BOCA CHICA, Texas — SpaceX is moving quickly to give Starship a second home. Ground infrastructure work at Kennedy Space Center's historic Launch Complex 39A is advancing toward a potential first Florida launch of the giant Super Heavy and Starship stack before the end of 2026, a milestone that would end Starbase's status as the vehicle's only operational pad.
A Florida site matters because launch cadence is everything for a rapidly reusable rocket. A second pad on the East Coast lets SpaceX fly more often, hedge against weather and range conflicts, and stage missions closer to the customers and NASA facilities that will rely on Starship in the years ahead.
Two Coasts, One Fast-Growing Program
Building out LC-39A extends a launch operation that is already running at record pace. SpaceX has been flying Falcon rockets toward a 140-plus launch year, and adding Starship capability in Florida would layer the world's most powerful rocket on top of that tempo.
The East Coast campaign has been advancing in parallel with hardware progress in Texas, where SpaceX recently fired all six of Ship 40's engines in a static-fire test as it works through its next flight vehicles. The company is building a stockpile of Starship V3 vehicles, giving it the hardware depth to support two pads at once.

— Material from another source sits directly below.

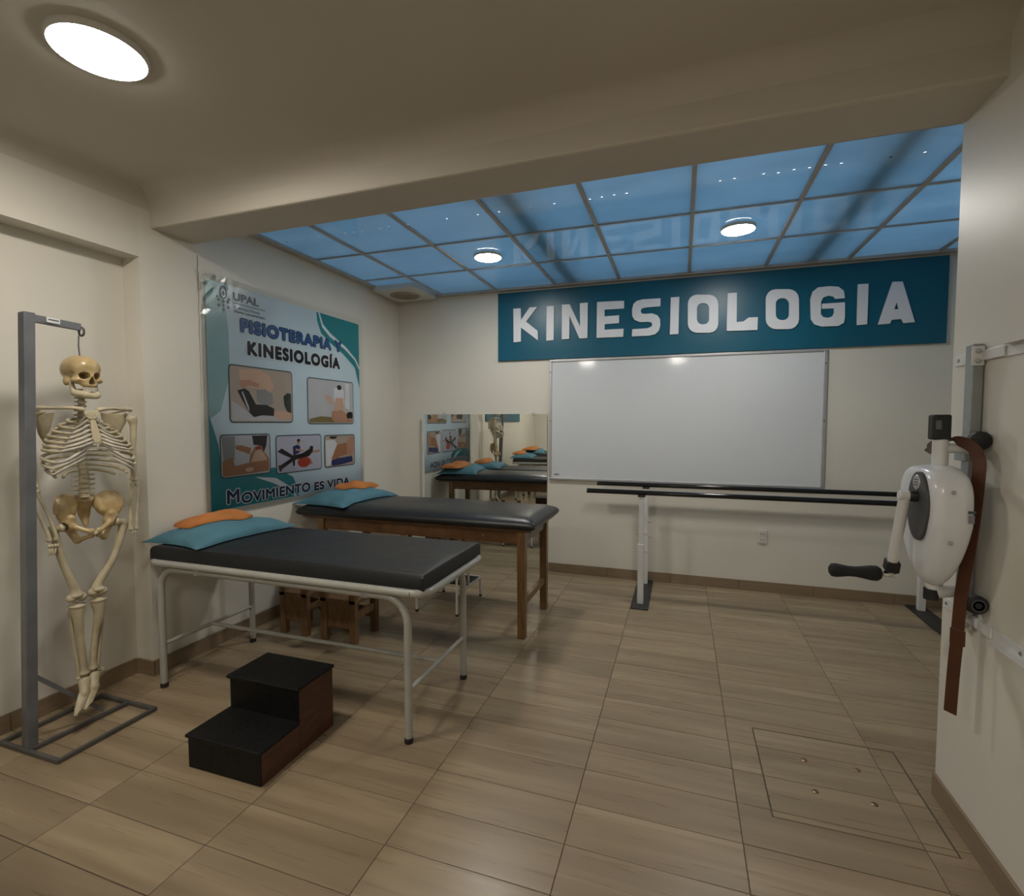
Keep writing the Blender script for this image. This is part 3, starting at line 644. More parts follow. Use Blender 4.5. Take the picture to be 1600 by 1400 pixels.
photo((-.028, .392, .214, .496), (90, 530, 700, 1080), pgrey, [
    (pgrey2, [(95, 705), (210, 705), (200, 930), (110, 940)]),
    (skin3, [(100, 930), (180, 900), (205, 985), (330, 965), (340, 890), (385, 820), (445, 800), (470, 860), (520, 940), (530, 1060), (90, 1080)]),
    (skin2, [(345, 960), (385, 860), (430, 840), (470, 880), (505, 950), (420, 960)]),
    (skin3, [(210, 795), (262, 795), (350, 825), (335, 885), (215, 830)]),
    (phair, [(362, 705), (508, 705), (495, 810), (470, 870), (450, 810), (405, 800), (375, 795)]),
    (pred, [(385, 815), (440, 805), (450, 840), (400, 850)]), (skin2, circ(330, 1030, 40, 22))])
photo((.460, .957, .196, .479), (600, 1005, 700, 1040), plil, [
    (pball, circ(838, 958, 60, 52)), (pshirt, [(738, 800), (775, 785), (805, 800), (800, 860), (740, 890)]),
    (skin, circ(788, 762, 15, 24)), (phair, circ(789, 744, 15, 14)), (skin, [(760, 820), (830, 840), (830, 855), (765, 842)]),
    (ppants, [(605, 840), (640, 812), (735, 885), (820, 872), (885, 835), (920, 825), (925, 855), (885, 905), (800, 920), (745, 932), (640, 1005), (615, 975), (720, 910)]),
    (phair, circ(908, 824, 18, 20)), (skin, [(915, 858), (992, 845), (992, 868), (915, 876)]), (ppants, [(735, 900), (755, 900), (750, 985), (735, 985)]), (skin, [(888, 930), (900, 930), (915, 985), (900, 985)]), (phair, [(610, 965), (640, 970), (635, 1025), (618, 1020)])])
photo((1.008, 1.420, .198, .468), (1045, 1315, 700, 985), pbeige, [
    (pcoat, [(1050, 740), (1130, 735), (1160, 800), (1150, 890), (1050, 900)]), (phair, circ(1118, 708, 34, 22)),
    (skin3, [(1150, 785), (1240, 770), (1260, 880), (1170, 900), (1120, 955), (1105, 900)]),
    (skin, [(1240, 770), (1275, 710), (1315, 715), (1315, 860), (1270, 905), (1240, 870)]),
    (pbl2, [(1095, 930), (1160, 912), (1290, 903), (1295, 958), (1130, 985), (1100, 975)]), (pcoat, [(1048, 880), (1100, 890), (1095, 970), (1048, 975)])])
# crinkled clear film over the sheet, loose in its upper corner
NU, NV = 44, 40; rnd = random.Random(3); bump = [[rnd.uniform(-1, 1) for _ in range(NV + 1)] for _ in range(NU + 1)]
fm = MB(); vs = []
for i in range(NU + 1):
    for j in range(NV + 1):
        u = -.155 + (1.565 + .155) * i / NU; v = -.03 + 1.585 * j / NV
        w = max(0, 1 - math.hypot((u + .13) / .42, (v - 1.54) / .28)); w2 = max(0, 1 - abs(u + .155) / .07) * .35
        vs.append((PX + .0065 + .003 * math.sin(u * 9) * math.sin(v * 7) * .4 + (.016 * w + .004 * w2) * bump[i][j] + .012 * w, 2.6 + u, .9 + v))
fm.add(vs, [(i * (NV + 1) + j, (i + 1) * (NV + 1) + j, (i + 1) * (NV + 1) + j + 1, i * (NV + 1) + j + 1) for i in range(NU) for j in range(NV)])
fm.build('clear_film', film_m, ps, smooth=False)

# ================================================================== skeleton stand
st = thing('skeleton_stand', 'grey steel stand with a flat base frame and top arm holding the skeleton', 'stand', (-2.75, 1.6, 0))
m = MB(); m.hexa([(-2.812, 1.395, .004), (-2.757, 1.388, .004), (-2.757, 1.43, .004), (-2.812, 1.437, .004)], [(-2.72, 1.41, 1.96), (-2.665, 1.403, 1.96), (-2.665, 1.445, 1.96), (-2.72, 1.452, 1.96)]); m.build('post', stand_m, st, bevel=.003)
m = MB(); m.bar((-2.692, 1.43, 1.940), (-2.752, 1.665, 1.942), .022, .034); arm = m.build('top_arm', stand_m, st, bevel=.003)
m = MB(); m.bar((-2.689, 1.489, 1.940), (-2.704, 1.548, 1.941), .002, .022); lab = m.build('sticker', label_m, arm); lab.location = Vector((.0115, .003, .002))
m = MB(); m.bar((-2.6905, 1.495, 1.941), (-2.702, 1.542, 1.942), .002, .005); q = m.build('printed_line', pdk, arm); q.location = Vector((.0122, .003, .002))
m = MB(); m.tube([(-2.75 + .018 * math.cos(a), 1.672, 1.922 + .02 * math.sin(a)) for a in [k * math.pi / 8 for k in range(17)]], .005, 8); m.build('ring', base_m, arm, smooth=True)
m = MB(); m.bar((-2.785, 1.43, .34), (-2.75, 1.70, .03), .018, .008, (1, 0, 0)); m.build('brace', stand_m, st)
for a, b in (((-2.95, 1.39, .011), (-2.552, 1.39, .011)), ((-2.95, 1.815, .011), (-2.552, 1.815, .011)), ((-2.95, 1.382, .011), (-2.95, 1.823, .011)), ((-2.552, 1.382, .011), (-2.552, 1.823, .011)), ((-2.76, 1.39, .011), (-2.74, 1.815, .011))):
    m = MB(); m.bar(a, b, .018, .018); m.build('base_rail', base_m, st, bevel=.002)

# ================================================================== hanging skeleton
FA = rad(15); SN = Vector((math.cos(FA), -math.sin(FA), 0)); SS = Vector((math.sin(FA), math.cos(FA), 0)); SO = Vector((-2.75, 1.66, 0))
def sk(s, n, z): return SO + SS * s + SN * n + Vector((0, 0, z))     # s: towards the skeleton's left, n: forwards, z: up
skl = thing('skeleton_model', 'life-size ivory plastic skeleton hanging from the grey stand', 'skeleton', (-2.75, 1.66, .09))
def bone(name, pts, rr_, mt=bone_m, n=6, seg=10, parent=None, flat=None):
    P = catmull([sk(*p) for p in pts], n); L = len(pts); R = []
    for i in range(len(P)):
        t = i / (len(P) - 1) * (len(rr_) - 1); k = min(int(t), len(rr_) - 2); f_ = t - k; f_ = f_ * f_ * (3 - 2 * f_); R.append(rr_[k] * (1 - f_) + rr_[k + 1] * f_)
    R[0] *= .55; R[-1] *= .55
    P = [P[0] + (P[0] - P[1]).normalized() * R[0] * .5] + P + [P[-1] + (P[-1] - P[-2]).normalized() * R[-1] * .5]; R = [R[0] * .35] + R + [R[-1] * .35]
    m = MB(); m.tube(P, R, seg, flat=flat); return m.build(name, mt, parent or skl, smooth=True)
def blob(name, f, lo, hi, res, mt, parent=None, xf=sk):
    v, fs = surfnet(f, lo, hi, res); m = MB(); m.add([xf(*p) for p in v], fs); return m.build(name, mt, parent or skl, smooth=True)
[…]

The Rocket That Will Fly There
The vehicle bound for LC-39A is the largest and most capable Starship yet. Standing about 124 meters tall, the V3 configuration is the first outfitted with SpaceX's new Raptor 3 engine and features an improved fuel-transfer system that lets the booster's 33 engines come up to power more quickly. Its upper stage carries larger propellant tanks and docking ports designed for in-orbit refueling, the capability that will unlock missions to the Moon and Mars, as detailed in SpaceX's program updates.
Florida also carries symbolic weight. LC-39A launched Apollo missions to the Moon and later hosted the Space Shuttle, and it is now the pad SpaceX uses for its highest-profile Falcon and Dragon flights. Turning it into a Starship complex ties the next era of exploration directly to the site that defined the last one.
Clearing the Path to Higher Cadence
Standing up a second Starship pad is a heavy lift, requiring launch mount, tank farm, and catch-tower infrastructure capable of handling a fully fueled stack. But the payoff is a launch system that can fly from two coasts, dramatically increasing the number of flights SpaceX can attempt each year.
If SpaceX holds its late-2026 target, Florida could see its first Starship rise from LC-39A within months, opening a new chapter for a program that is already redefining how often, and how big, humanity can launch.